За этим днем быстро полетели дни других экзаменов и особенно промежутки между ними, когда все старались наскоро повторить то, что, казалось, знали слабее. Это было жаркое время, и сама Антонина Лаврентьевна и все учителя с раннего утра и до позднего вечера не давали нам вздохнуть, и мы сиживали за уроками по десять часов.
Здесь нельзя не вспомнить и саму Антонину Лаврентьевну М. Это была, несомненно, замечательная в своем роде женщина: высокого роста, очень полная, с красивыми, чисто русскими чертами лица, энергичная и властная, она ярко напоминала легендарный тип русской помещицы‑барыни, которая умела управлять своими крестьянами, и все перед ней трепетали. Каких только сорванцов и лентяев не было у нее в пансионе, а она умела не только заставить себя слушаться, но и прилежно учиться. Целыми днями М. наблюдала за занятиями. Она преподавала русский язык и часто доводила до отчаяния своих учеников, заставляя их по четыре‑пять раз переписывать диктовки, в которых было много ошибок. Когда увещания и слабые наказания не действовали, она, не задумываясь, прибегала и к физическому воздействию, которое выражалось тем, что она неожиданно подходила к провинившемуся и пребольно драла его за уши, в присутствии всего пансиона. Мы, конечно, ее за эти качества очень боялись и… уважали. Полагаю, что многие из нас только благодаря ей вышли в люди и сделались полезными офицерами.

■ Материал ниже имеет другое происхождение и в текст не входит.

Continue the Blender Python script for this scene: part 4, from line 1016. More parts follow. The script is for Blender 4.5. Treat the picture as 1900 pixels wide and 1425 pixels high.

Хотя М. круглый год держала пансион, но особенно усиленные занятия происходили летом. Большинство отдавали детей только на это время, чтобы «натаскать» к экзаменам, да и долго держать в пансионе многим было не по средствам. Летний курс длился три месяца, и за это время мы не имели, кроме воскресений, да и то для тех, кто хорошо учился, свободных более двух‑трех часов в день. В эти часы нас обычно посылали гулять или купаться.
Этот период был очень тяжелым испытанием, но мы всегда вспоминали и вспоминаем Антонину Лаврентьевну с глубоким уважением и благодарностью за ее выдающуюся добросовестность во взятом на себя деле[2].
Уже довольно многие провалились на экзаменах, но я пока удачно миновал «подводные камни» и продолжал успешно «выгребать». Мне было труднее, чем многим товарищам, так как я окончил только второй класс гимназии, а для поступления в 4‑ю роту требовалось знание программы трех классов, а по некоторым предметам и четырех, так что в пансионе пришлось за три месяца пройти полный курс 3‑го класса. Да и по летам я был самым молодым, и мне только в декабре исполнялось 13 лет. Но желание поступить в Корпус помогало преодолеть все трудности, а подчас и лень, и усталость.
Вот наконец и последний экзамен сдан и объявлены отметки за письменные работы. Я все благополучно выдержал. Мое ликование трудно сейчас описать. То‑то героем теперь можно будет вернуться домой и поважничать перед братом и сестрами. Шутка ли: кадет Морского кадетского корпуса, 4‑й роты! Наверное, вновь назначаемые министры не чувствуют такой важности, как чувствовал ее в то время я. Вот только несколько огорчало, что еще приходится ходить без формы. Но форма скоро будет!
Глава вторая
Десять дней, оставшихся до начала занятий в Корпусе, пролетели как сон. Настал день явки в Корпус – 1 сентября 1898 г.[3]В последний момент стало немного жутковато: ведь как‑никак нам придется подчиняться военной дисциплине, иметь дело со столькими мальчиками, жить целую неделю вне дома и все время находиться под надзором офицеров.
Корпус встретил новых питомцев очень приветливо. Ротный командир подполковник Д. (Данчич Арсений Михайлович. – Примеч. ред.)[4]был добрый, спокойный и снисходительный начальник. Другие офицеры тоже оказались не слишком страшными, и вся наша шумная молодая компания почувствовала себя свободно и сразу перестала стесняться. Даже начали острить по поводу немного кривых ног одного дежурного офицера лейтенанта П. (Попов. – Примеч. ред.)[5]и прозвали его «циркулем». Прозвище это так за ним и утвердилось.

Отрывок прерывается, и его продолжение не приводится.